Written problem – Quote exactly and only this range of lines in the data below: the line that holds "Recreate this scene" to the line that holds "rnd = random.Random(11)", both included.
/---
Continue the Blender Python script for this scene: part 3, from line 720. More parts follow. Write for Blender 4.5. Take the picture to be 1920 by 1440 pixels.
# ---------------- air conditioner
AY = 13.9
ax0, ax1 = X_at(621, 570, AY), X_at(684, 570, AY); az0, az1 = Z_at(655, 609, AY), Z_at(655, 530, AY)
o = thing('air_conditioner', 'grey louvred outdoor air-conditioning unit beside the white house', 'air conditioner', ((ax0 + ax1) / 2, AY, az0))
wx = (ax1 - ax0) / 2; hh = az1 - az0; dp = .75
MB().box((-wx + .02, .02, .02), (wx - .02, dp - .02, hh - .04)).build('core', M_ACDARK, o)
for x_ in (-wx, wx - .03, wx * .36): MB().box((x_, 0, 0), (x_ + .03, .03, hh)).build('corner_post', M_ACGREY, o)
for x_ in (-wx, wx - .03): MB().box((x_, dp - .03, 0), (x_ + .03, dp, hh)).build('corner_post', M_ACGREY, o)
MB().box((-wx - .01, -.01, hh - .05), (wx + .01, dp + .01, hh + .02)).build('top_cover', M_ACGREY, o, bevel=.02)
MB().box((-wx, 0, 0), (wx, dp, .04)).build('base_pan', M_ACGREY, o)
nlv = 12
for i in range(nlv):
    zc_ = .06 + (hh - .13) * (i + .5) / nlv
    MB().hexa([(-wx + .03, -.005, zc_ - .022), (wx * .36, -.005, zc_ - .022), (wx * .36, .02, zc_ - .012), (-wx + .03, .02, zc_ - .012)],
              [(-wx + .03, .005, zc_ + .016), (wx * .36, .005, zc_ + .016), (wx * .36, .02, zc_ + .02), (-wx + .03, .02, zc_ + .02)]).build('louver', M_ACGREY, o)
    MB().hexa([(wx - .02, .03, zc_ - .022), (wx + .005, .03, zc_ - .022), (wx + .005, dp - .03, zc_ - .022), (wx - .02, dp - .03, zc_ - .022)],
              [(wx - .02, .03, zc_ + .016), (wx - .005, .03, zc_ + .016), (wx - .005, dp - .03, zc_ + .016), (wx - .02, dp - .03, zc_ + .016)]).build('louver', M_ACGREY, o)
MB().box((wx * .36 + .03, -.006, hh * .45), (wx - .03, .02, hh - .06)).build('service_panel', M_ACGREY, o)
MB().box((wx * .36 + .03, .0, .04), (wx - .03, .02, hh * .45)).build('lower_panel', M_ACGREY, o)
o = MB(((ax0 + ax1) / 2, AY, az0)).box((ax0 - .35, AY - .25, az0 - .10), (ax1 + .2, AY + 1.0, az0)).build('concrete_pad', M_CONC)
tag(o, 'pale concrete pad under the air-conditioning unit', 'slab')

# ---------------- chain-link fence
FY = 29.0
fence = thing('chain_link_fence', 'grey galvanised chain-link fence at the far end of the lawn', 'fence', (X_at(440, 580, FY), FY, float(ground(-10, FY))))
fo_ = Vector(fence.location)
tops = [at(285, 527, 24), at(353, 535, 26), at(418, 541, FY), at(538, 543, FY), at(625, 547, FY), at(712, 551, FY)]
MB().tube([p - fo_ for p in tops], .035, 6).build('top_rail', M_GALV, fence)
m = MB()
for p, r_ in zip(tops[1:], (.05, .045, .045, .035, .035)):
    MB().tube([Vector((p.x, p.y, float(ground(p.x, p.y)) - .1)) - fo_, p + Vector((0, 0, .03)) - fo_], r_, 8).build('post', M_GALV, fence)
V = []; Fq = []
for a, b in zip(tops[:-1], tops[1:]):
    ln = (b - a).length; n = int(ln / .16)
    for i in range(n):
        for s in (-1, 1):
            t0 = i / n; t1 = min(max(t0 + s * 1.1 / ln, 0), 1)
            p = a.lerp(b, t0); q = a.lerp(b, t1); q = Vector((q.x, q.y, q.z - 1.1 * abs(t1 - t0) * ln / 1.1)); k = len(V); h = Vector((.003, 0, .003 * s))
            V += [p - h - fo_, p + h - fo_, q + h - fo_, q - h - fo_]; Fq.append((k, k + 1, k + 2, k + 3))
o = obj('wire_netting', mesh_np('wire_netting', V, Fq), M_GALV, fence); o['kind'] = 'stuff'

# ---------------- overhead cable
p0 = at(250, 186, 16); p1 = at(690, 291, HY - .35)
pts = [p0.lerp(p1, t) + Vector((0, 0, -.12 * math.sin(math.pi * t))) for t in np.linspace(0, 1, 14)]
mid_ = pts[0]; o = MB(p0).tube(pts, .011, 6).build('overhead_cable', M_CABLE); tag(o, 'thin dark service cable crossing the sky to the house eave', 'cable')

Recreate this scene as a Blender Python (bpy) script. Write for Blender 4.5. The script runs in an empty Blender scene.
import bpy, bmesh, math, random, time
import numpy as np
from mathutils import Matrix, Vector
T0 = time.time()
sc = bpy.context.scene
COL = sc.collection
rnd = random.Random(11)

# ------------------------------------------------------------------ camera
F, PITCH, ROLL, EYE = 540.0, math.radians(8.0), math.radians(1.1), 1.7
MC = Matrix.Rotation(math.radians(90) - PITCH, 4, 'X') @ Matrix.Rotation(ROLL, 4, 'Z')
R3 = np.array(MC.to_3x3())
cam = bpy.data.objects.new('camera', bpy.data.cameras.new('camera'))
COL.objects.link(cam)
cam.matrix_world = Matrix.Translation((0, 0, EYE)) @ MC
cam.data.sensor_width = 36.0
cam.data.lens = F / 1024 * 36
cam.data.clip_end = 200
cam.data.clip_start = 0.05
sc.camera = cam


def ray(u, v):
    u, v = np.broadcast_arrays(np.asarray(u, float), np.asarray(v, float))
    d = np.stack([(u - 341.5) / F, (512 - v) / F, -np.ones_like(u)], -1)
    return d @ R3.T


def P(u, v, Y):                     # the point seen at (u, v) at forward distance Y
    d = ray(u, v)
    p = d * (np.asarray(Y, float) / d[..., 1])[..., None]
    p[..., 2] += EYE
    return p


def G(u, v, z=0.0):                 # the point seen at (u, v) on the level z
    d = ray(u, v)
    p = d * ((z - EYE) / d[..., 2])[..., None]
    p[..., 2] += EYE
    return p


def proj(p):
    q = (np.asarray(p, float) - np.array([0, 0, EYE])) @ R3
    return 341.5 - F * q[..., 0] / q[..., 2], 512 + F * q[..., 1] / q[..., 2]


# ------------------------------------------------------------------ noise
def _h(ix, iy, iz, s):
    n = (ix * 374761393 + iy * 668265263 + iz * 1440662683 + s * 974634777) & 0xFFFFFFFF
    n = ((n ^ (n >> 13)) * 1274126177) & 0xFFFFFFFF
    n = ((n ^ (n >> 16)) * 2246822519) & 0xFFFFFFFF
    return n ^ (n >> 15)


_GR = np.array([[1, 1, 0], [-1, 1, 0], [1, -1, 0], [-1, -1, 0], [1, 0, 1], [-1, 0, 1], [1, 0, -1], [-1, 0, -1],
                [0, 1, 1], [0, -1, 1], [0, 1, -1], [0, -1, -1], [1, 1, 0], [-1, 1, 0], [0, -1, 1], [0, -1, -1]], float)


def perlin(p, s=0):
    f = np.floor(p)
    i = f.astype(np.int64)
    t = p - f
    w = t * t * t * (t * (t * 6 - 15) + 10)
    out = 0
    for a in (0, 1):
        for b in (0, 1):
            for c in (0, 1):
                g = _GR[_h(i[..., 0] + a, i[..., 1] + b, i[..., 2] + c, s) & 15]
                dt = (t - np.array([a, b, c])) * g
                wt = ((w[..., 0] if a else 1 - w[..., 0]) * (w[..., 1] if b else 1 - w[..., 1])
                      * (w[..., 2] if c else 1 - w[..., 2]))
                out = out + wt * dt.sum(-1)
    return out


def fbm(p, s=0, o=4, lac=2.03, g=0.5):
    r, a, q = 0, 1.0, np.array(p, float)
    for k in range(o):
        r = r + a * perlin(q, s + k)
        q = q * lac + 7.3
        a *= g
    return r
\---
Solved exercise –
Recreate this scene as a Blender Python (bpy) script. Write for Blender 4.5. The script runs in an empty Blender scene.
import bpy, bmesh, math, random, time
import numpy as np
from mathutils import Matrix, Vector
T0 = time.time()
sc = bpy.context.scene
COL = sc.collection
rnd = random.Random(11)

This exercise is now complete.